Etant au cœur du système depuis un bail, je peux vous dire que le bâton ne fonctionne pas. La mixité, la diversité et tous ces autres mots existent dans la France profonde. Les mariages mixtes et le "vivre ensemble" est déjà là. La pays a pris les devant sur le monde audiovisuel. Les médias traditionnels ont du mal à nous envisager ? Alors inventons nos propres médias et devenons propriétaires de notre discours. Ceux et celles qui attendent depuis si longtemps une place qu'ils n'osent même plus demander... Nous devons être ambitieux pour nos enfants de façon à ce que demain, cette place leur semble naturelle. Nous ne devons pas nous interdire l'excellence et tout miser sur l'école en exigeant de l'Etat que nos écoles s'inscrivent sur le chemin de la qualité. Mais, nous pouvons être optimiste même s'il est vrai que les médias ont parfois renforcer les clichés à coup de doc provocateurs sur des chaînes comme TF1 ou M6. Il ne faut plus faire l'erreur que ma génération a faite c'est-à-dire tout accepter et se fatiguer à perdre une énergie folle à convaincre des gens qui ont d'autres priorités. Ils parlent des minorités quand il n'y a rien d'autre à dire. Et c'est ce manque de considération qui a aussi accompagné le communautarisme. Les médias communautaires n'ont pas généré le communautarisme mais c'est bel et bien ce plafond de verre et toutes les difficultés à pouvoir exister en tant que citoyens qui posent problème.

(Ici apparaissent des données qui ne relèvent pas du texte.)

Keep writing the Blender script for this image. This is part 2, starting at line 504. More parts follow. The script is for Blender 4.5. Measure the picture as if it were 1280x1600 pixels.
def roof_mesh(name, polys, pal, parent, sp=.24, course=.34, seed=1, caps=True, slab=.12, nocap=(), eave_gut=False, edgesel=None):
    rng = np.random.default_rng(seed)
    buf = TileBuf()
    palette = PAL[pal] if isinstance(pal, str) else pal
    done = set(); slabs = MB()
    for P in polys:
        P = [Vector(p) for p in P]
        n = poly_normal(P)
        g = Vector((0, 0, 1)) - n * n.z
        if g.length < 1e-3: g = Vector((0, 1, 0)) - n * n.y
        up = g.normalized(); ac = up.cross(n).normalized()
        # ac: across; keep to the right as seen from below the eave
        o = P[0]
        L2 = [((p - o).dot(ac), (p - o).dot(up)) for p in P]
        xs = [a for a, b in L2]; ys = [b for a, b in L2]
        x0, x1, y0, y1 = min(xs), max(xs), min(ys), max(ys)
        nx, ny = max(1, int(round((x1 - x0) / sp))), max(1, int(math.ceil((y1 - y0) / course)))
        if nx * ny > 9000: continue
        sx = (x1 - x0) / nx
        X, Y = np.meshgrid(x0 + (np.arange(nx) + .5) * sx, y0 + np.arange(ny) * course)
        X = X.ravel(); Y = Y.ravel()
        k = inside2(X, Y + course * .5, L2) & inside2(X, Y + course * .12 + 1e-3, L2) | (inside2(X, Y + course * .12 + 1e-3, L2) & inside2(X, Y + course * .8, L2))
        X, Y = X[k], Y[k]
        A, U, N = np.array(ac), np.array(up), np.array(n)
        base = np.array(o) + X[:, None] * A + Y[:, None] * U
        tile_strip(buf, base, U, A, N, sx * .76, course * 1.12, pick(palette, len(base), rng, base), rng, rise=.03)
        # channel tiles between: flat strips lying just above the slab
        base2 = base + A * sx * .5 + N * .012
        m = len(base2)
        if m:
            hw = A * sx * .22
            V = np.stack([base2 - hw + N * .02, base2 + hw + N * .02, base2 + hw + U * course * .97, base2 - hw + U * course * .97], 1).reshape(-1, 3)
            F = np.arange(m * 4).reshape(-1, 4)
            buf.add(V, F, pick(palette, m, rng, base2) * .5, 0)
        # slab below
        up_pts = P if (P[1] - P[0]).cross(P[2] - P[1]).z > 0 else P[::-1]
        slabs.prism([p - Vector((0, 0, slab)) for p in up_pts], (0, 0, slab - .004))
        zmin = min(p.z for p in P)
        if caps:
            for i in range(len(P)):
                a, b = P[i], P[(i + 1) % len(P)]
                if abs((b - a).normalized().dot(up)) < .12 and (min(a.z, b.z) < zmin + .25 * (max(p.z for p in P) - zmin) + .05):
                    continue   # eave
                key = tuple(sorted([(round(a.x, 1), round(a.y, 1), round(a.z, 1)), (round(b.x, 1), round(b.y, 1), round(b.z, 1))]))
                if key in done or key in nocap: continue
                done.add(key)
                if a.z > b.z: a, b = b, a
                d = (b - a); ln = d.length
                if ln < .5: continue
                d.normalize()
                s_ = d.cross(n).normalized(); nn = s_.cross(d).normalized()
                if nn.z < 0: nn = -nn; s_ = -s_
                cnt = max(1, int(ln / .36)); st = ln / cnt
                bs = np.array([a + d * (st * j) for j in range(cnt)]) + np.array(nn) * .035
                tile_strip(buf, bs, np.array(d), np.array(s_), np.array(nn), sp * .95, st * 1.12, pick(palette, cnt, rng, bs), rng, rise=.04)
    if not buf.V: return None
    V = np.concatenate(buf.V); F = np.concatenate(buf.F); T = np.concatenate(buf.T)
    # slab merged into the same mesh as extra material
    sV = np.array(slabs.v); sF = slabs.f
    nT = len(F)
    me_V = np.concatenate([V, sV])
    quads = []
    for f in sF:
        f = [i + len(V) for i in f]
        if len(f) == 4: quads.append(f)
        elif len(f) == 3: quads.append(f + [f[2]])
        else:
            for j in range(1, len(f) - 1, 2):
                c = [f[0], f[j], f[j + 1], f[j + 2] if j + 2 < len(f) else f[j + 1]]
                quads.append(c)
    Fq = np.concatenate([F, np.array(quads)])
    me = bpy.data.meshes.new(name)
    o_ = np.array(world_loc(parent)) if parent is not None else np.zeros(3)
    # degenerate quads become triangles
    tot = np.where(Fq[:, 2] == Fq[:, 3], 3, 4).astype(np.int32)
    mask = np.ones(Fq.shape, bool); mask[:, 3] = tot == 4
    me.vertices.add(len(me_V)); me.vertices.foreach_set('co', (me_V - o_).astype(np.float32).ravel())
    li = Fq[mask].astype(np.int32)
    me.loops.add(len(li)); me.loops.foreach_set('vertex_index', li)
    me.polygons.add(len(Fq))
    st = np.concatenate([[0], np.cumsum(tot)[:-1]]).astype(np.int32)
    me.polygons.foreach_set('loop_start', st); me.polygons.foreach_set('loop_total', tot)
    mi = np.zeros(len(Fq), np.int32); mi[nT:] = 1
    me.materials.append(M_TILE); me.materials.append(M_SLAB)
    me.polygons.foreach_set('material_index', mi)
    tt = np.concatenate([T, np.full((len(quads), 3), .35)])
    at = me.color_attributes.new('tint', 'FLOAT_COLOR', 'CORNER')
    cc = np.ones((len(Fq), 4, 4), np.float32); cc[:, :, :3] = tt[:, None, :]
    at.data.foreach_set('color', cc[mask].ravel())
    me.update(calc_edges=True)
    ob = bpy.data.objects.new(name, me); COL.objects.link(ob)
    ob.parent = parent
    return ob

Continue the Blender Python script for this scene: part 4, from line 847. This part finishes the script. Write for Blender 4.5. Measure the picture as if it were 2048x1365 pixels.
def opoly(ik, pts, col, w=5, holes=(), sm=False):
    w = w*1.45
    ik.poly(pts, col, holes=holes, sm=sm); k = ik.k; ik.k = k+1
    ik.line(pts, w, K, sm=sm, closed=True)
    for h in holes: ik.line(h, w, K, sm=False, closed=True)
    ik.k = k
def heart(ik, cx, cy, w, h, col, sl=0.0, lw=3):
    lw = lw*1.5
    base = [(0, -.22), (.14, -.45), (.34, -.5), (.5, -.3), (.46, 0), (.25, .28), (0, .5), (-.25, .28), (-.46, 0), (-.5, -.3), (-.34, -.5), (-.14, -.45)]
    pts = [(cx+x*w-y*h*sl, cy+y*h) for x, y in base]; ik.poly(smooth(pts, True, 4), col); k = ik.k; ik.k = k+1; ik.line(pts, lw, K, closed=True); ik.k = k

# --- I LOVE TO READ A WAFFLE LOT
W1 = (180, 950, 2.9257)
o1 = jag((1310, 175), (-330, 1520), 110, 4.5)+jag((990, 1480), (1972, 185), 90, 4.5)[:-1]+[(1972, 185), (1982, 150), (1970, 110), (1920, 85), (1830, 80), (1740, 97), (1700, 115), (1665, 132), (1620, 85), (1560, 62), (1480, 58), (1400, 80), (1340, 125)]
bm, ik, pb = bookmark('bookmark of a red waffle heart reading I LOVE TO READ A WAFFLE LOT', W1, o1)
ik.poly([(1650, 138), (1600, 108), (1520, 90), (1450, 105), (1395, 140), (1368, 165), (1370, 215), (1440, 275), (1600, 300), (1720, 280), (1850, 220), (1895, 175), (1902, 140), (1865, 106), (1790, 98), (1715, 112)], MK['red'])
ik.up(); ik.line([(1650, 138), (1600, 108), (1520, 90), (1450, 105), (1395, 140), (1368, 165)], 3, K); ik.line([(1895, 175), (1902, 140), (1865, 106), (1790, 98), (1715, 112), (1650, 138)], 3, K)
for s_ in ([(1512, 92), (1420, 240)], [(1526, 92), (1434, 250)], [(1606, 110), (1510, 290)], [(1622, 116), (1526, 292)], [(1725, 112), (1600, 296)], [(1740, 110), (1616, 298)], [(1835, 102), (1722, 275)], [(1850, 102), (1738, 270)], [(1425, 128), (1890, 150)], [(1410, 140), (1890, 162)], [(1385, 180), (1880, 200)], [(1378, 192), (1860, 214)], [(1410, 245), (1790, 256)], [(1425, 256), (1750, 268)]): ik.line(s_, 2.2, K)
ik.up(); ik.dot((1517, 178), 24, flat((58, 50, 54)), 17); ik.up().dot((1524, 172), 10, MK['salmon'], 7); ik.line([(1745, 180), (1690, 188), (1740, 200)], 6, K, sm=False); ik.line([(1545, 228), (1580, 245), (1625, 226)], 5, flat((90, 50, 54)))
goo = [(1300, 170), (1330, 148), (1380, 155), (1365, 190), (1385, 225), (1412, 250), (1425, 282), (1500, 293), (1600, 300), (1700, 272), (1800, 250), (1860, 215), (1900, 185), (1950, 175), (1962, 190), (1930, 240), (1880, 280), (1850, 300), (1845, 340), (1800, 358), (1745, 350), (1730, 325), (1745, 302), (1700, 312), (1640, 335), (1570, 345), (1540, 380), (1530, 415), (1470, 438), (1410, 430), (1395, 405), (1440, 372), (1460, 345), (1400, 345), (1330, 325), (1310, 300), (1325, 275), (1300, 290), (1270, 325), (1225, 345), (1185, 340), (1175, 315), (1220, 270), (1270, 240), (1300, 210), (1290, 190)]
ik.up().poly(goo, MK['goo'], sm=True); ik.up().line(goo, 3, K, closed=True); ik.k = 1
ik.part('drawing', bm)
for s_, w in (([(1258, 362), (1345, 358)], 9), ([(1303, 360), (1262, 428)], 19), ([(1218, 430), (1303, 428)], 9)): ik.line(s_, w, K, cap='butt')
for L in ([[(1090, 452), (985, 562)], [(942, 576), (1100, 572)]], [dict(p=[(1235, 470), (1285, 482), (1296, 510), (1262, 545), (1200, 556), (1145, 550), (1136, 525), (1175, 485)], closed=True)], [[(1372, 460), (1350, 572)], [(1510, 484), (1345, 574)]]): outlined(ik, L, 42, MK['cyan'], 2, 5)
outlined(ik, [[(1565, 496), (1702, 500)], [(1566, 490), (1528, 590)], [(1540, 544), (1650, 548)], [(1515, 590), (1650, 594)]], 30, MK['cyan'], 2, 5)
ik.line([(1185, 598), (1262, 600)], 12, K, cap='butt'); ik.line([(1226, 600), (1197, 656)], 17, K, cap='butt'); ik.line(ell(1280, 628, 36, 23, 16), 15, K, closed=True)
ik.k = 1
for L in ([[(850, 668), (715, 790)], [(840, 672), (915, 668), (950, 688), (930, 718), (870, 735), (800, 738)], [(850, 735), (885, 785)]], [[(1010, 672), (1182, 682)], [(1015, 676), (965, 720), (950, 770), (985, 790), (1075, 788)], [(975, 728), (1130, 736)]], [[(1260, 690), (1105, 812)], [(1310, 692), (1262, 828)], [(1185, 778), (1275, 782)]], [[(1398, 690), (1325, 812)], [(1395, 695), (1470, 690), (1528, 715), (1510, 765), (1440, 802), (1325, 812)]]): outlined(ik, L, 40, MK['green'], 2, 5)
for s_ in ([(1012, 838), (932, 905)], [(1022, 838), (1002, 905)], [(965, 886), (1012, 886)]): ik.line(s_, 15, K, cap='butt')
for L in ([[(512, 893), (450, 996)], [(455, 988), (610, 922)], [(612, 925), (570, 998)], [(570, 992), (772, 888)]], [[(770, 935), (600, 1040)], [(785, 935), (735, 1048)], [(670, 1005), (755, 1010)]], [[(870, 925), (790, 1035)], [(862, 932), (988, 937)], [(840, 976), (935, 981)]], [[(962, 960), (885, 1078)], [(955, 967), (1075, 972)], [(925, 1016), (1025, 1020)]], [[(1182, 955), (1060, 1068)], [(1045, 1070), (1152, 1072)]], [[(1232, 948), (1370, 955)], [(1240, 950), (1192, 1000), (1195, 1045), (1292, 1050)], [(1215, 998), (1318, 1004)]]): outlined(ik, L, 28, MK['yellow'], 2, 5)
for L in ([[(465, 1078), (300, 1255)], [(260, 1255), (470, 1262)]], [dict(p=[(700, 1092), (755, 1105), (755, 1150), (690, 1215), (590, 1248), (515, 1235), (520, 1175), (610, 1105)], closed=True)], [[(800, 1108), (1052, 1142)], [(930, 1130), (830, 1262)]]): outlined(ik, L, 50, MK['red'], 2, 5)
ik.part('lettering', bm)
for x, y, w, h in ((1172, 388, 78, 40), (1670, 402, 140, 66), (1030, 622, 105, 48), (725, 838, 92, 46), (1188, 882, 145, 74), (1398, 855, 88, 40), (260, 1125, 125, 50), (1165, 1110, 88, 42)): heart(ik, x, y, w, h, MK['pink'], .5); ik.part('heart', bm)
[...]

On ne devrait plus avoir de chaîne de l'Outre-Mer ! On devrait totalement mélanger les programmes. La mixité n'a rien avoir avec la ghettoïsation. La mixité, c'est justement se fondre. J'ai une identité, elle est mixe et multiple. J'estime avoir le droit de frayer un chemin sur France Inter ou France 2. Je ne veux pas être victime du jeunisme ou de ma couleur de peau. Je suis Français, je ne suis pas de France O !
J'ai envie d'aller à Calais pour voir l'Art dans la "Jungle". Dans cette vague migratoire, il y a des artistes, des peintres, des musiciens... Filmer durant un an toutes ces passions et ces talents me tient à cœur et organiser un concert au Grand Palais ou un autre endroit de cet envergure serait magnifique. Faire d'un problème une solution. C'est un peu l'histoire de ma vie.